Book Review: The Lovely Bones

I considered reading this book for years before I finally had the courage to pick it up. I'm not keen on death-by-rape-and-murder books. There's too much of it the world as it is without spending any of my free time and money on make-believe versions of it. When I was last in Oregon I found an inexpensive copy of The Lovely Bones at St Vincent de Paul, and a lady standing nearby assured me that the violence and graphic nature of the crimes leading to the narrator's death were treated carefully and with respect. So I bought it, and finally got around to reading it last week.

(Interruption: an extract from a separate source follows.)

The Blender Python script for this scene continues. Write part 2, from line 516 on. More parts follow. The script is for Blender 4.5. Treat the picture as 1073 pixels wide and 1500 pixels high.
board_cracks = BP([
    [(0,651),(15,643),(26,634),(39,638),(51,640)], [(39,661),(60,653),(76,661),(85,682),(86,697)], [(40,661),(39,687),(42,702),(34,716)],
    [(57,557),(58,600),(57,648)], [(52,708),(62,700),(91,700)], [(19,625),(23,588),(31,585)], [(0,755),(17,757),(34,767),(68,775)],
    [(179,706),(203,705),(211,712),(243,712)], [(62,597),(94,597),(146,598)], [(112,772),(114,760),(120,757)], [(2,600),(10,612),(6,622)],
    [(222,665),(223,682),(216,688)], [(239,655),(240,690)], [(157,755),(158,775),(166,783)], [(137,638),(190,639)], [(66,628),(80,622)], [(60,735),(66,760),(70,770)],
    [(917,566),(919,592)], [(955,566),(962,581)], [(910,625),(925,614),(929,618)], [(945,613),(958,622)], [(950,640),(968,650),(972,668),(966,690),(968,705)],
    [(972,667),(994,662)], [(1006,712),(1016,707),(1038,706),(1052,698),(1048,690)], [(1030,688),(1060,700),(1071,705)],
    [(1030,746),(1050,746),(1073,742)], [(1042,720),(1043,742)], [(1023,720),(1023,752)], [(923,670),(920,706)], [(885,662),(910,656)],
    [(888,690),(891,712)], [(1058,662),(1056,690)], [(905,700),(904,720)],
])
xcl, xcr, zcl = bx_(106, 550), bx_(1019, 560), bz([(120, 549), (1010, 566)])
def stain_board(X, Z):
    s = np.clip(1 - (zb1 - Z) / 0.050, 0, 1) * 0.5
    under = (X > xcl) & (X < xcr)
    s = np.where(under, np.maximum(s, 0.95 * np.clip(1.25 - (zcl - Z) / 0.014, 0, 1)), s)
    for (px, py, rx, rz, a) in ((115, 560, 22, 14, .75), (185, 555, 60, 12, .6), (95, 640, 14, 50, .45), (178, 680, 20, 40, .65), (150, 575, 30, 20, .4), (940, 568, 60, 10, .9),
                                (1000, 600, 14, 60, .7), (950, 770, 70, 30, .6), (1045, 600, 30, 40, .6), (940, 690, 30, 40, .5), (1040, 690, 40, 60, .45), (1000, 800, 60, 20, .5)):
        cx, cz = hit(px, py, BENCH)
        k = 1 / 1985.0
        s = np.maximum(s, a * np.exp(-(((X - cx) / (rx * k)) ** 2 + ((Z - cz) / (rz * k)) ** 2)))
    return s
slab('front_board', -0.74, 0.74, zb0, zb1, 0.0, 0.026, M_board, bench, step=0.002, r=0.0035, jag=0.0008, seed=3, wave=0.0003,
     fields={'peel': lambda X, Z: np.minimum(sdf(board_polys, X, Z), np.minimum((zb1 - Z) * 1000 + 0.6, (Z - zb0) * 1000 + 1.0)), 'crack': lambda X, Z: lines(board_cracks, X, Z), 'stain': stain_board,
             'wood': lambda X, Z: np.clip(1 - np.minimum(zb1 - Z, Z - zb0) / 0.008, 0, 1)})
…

I have to agree that with the possibility of extensive and candid coverage of the rape and murder of a 14 year-old girl, the author treated the matter with delicacy. It's still an unpleasant subject, no matter how it's written about, but I appreciate that the horrors of it weren't exploited.

I found it interesting and enlightening to see how the murdered girl's family dealt with her death- from her father and mother, to her sister who was just a year younger, and to her 4 year-old brother. The book covered about a decade of their lives, including the initial shock and horror, to the playing out of their grief in rather destructive ways, and the eventual healing that came to them all.

From a Christian perspective, the author's idea of the heaven that Susie (the victim and narrator) lived in is laughable. Her heaven is a more self-centered and indulgent form of earth- no sign of a God of any sort other than herself, with whatever Susie wishing for badly enough appearing. She spends much of her time watching her family and wishing she was back with them. After many years she is allowed a short time back on earth in someone else's body; she chooses to use that time to fornicate with a former boyfriend. Then she's swooped back to heaven. Not very realistic or impressive, in my judgment.

If you haven't already read this book, it might be worth a loan from the library or a cheap copy picked up from a secondhand store, but keep in mind that the spiritual depictions are ridiculous. If you can distance yourself from Susie's after-death experiences, the other story lines are an interesting scan of the horrors murder reeks on a family and the healing that eventually comes to them.